Stated goal: Repeat exactly the stretch of lines from the line containing "Model this scene" through the line containing "from mathutils import Vector, Matrix", both included, and nothing else.
** START Dataset content **
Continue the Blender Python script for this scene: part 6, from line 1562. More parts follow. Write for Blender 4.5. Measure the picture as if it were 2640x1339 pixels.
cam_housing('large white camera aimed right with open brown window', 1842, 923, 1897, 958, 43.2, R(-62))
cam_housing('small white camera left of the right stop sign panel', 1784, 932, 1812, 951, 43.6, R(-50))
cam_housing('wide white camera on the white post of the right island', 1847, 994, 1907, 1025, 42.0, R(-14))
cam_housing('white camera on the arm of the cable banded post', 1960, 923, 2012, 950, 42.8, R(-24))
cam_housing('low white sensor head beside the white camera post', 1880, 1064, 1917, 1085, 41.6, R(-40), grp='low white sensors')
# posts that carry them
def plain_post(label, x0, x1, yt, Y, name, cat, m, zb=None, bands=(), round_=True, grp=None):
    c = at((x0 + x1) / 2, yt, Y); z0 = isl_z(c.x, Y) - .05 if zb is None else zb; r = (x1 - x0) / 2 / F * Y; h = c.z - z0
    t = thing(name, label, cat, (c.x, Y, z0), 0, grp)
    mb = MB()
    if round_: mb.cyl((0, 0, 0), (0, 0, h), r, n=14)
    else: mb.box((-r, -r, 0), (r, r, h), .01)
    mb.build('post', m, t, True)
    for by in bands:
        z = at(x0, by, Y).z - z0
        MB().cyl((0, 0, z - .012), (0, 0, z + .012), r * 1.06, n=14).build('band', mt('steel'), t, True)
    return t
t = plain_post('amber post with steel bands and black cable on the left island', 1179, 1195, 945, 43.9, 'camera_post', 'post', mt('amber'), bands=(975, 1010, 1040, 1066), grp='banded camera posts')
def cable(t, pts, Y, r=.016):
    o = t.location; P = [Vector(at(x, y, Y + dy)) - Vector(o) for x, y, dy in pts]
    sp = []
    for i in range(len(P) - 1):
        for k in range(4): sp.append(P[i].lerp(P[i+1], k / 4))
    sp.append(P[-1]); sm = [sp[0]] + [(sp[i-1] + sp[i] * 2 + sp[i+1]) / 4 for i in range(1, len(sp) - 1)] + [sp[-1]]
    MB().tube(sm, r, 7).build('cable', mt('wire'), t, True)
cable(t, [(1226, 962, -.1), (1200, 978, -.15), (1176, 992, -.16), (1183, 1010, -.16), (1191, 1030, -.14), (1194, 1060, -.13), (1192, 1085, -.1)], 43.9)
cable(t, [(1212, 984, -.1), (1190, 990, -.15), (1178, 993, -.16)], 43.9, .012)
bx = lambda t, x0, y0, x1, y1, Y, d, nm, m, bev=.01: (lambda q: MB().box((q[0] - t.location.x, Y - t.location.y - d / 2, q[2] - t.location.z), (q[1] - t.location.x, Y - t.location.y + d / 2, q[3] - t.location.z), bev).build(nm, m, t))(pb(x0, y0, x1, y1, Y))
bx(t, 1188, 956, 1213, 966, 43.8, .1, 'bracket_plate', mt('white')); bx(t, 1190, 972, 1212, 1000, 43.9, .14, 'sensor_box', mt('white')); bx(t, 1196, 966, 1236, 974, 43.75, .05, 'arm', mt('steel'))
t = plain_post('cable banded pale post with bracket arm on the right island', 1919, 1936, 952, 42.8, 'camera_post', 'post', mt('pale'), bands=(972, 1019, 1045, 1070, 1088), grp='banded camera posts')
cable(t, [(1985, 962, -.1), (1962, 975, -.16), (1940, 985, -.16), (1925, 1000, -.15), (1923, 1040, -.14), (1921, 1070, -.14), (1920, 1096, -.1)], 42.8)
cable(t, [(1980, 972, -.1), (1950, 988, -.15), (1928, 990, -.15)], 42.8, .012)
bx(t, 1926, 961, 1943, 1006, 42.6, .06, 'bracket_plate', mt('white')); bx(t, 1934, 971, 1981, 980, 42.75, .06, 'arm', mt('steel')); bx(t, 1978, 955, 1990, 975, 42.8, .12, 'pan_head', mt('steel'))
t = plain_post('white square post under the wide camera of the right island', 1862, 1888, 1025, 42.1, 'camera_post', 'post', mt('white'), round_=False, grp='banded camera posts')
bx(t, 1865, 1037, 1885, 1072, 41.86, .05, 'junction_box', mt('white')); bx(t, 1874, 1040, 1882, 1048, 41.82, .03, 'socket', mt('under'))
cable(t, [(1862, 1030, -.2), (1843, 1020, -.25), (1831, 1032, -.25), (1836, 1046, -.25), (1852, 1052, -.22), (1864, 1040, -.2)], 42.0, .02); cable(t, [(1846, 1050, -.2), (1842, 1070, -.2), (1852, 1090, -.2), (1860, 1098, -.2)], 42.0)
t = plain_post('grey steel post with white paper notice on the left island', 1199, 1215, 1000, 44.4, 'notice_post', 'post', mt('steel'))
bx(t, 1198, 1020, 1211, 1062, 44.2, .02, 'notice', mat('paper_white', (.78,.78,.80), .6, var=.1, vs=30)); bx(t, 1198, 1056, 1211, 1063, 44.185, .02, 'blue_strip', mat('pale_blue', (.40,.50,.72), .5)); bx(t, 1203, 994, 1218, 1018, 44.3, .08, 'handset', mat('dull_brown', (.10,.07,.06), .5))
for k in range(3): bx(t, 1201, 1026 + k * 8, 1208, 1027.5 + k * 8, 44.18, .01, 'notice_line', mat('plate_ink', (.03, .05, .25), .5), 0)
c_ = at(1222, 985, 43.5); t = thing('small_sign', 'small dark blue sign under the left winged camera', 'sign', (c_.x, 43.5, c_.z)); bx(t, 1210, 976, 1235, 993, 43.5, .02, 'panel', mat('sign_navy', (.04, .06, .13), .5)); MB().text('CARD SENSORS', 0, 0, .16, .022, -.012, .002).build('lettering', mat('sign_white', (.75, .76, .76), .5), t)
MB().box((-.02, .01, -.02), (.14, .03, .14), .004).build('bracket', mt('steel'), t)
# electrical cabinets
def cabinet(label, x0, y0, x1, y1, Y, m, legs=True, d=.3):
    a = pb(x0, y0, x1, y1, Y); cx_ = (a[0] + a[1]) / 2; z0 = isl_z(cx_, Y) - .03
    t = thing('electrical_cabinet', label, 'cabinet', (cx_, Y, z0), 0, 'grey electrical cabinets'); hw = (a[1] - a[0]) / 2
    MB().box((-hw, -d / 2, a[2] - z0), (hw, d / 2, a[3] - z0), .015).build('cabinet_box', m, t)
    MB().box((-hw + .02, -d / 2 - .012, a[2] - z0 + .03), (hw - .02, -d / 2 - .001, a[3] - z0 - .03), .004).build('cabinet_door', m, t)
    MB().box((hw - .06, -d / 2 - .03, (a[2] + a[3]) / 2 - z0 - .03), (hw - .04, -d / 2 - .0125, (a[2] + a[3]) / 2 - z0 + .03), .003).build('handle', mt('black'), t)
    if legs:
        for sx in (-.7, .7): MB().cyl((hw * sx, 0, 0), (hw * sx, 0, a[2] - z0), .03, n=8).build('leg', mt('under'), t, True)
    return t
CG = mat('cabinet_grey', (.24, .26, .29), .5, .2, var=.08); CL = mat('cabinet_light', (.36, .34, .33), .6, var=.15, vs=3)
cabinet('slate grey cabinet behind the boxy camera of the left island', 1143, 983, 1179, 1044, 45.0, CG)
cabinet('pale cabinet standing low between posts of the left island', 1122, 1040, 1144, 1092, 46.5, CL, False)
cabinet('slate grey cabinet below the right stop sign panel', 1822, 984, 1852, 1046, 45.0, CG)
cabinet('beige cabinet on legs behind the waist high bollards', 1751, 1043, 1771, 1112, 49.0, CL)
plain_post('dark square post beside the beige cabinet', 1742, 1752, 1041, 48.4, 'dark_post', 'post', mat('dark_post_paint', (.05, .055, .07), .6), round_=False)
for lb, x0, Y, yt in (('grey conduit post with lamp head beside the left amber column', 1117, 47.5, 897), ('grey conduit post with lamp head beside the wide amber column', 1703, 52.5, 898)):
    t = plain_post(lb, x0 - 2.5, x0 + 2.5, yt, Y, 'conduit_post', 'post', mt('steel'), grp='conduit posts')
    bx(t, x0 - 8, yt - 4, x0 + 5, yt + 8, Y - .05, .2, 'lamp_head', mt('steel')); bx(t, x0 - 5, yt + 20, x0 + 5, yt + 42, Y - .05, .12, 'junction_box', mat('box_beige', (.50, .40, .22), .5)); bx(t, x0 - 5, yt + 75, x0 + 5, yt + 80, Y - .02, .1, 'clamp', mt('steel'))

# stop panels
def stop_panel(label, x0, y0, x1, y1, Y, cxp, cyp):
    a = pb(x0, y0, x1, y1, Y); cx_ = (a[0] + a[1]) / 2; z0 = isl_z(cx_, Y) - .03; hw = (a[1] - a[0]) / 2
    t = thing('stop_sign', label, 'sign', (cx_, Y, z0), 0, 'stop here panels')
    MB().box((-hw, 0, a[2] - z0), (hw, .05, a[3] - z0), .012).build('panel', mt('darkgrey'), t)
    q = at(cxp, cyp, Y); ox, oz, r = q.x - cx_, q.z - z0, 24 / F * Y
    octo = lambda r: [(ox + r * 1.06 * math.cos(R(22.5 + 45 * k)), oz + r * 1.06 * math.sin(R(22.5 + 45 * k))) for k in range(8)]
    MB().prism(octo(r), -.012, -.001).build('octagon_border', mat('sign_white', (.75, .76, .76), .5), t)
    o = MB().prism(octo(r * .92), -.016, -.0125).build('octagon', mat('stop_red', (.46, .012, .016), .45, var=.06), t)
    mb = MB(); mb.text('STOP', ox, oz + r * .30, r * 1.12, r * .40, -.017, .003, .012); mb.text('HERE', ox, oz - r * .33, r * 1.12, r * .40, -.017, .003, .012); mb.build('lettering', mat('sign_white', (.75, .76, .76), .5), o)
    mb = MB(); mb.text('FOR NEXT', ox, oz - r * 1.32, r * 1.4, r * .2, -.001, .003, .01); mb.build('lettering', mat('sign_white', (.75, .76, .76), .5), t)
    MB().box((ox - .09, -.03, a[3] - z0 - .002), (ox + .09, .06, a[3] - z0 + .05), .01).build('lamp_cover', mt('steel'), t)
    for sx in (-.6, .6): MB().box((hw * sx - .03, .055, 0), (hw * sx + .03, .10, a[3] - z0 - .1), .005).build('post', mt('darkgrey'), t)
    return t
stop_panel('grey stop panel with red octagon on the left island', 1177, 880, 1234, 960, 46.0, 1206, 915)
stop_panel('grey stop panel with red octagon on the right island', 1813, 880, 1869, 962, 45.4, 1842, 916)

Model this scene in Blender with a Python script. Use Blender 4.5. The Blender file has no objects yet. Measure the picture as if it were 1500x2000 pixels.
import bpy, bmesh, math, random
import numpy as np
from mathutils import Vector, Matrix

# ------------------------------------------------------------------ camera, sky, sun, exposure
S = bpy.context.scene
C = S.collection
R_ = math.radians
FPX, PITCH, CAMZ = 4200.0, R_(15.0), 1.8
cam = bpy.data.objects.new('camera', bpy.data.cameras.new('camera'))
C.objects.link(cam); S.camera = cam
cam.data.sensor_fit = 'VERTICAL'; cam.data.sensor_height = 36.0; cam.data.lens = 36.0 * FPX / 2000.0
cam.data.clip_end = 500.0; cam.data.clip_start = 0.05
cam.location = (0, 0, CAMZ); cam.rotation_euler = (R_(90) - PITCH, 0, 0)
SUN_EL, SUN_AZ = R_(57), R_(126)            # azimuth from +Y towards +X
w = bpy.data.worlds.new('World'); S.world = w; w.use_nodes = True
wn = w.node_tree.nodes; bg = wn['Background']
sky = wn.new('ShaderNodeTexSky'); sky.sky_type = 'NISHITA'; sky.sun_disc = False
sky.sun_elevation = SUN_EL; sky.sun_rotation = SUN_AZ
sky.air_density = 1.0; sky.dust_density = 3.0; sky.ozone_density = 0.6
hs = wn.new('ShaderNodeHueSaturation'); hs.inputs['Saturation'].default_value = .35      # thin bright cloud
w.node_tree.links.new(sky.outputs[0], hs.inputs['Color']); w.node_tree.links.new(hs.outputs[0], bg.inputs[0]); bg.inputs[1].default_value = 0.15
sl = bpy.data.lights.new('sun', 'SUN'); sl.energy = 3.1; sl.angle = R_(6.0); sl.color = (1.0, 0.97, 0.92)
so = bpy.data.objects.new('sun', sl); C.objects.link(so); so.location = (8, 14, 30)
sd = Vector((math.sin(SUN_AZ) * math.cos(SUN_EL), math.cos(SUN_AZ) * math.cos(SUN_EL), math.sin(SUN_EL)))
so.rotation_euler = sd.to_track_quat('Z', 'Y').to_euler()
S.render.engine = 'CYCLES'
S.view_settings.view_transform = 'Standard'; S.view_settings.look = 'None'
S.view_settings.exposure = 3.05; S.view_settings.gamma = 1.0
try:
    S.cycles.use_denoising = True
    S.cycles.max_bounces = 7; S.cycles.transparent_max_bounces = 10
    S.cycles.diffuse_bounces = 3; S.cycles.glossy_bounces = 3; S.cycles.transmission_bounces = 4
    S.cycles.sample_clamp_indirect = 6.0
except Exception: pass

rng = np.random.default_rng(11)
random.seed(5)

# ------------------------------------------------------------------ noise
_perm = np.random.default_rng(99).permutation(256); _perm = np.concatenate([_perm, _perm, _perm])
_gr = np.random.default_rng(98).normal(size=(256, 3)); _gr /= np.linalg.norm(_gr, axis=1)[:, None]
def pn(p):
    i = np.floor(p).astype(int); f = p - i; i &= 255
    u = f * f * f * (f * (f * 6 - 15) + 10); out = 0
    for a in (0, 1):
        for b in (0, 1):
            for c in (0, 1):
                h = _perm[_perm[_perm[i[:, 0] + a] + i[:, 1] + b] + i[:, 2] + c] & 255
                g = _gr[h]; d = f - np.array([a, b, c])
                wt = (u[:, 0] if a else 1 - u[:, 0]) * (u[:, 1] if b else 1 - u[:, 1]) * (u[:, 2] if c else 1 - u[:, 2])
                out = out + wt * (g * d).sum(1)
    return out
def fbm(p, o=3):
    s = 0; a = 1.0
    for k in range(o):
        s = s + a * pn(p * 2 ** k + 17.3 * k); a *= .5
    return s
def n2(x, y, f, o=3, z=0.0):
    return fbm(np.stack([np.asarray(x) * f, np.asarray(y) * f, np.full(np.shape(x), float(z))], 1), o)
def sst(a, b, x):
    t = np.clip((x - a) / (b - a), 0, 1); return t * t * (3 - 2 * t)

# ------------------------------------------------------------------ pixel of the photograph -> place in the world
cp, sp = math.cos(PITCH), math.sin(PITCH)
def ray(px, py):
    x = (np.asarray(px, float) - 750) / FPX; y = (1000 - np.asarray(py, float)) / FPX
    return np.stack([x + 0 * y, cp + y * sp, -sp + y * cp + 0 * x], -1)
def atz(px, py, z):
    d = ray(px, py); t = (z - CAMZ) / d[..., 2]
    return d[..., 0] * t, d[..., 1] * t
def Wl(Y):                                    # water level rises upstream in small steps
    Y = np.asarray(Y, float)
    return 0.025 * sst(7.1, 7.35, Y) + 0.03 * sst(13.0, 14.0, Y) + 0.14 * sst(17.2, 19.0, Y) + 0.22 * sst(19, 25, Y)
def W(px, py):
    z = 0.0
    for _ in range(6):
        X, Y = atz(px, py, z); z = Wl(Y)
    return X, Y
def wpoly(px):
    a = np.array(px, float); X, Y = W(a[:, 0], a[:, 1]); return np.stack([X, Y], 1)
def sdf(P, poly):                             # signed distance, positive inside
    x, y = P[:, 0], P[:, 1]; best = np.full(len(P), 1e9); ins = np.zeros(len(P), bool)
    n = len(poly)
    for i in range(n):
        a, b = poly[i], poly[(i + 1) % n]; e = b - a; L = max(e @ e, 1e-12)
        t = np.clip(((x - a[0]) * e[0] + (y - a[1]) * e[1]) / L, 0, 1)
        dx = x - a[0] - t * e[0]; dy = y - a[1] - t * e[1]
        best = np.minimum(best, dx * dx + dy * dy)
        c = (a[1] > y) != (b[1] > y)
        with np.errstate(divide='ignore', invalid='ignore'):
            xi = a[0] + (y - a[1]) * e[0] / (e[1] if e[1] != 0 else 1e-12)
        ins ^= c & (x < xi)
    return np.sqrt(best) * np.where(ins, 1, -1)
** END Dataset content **
Response to the exercise:
Model this scene in Blender with a Python script. Use Blender 4.5. The Blender file has no objects yet. Measure the picture as if it were 1500x2000 pixels.
import bpy, bmesh, math, random
import numpy as np
from mathutils import Vector, Matrix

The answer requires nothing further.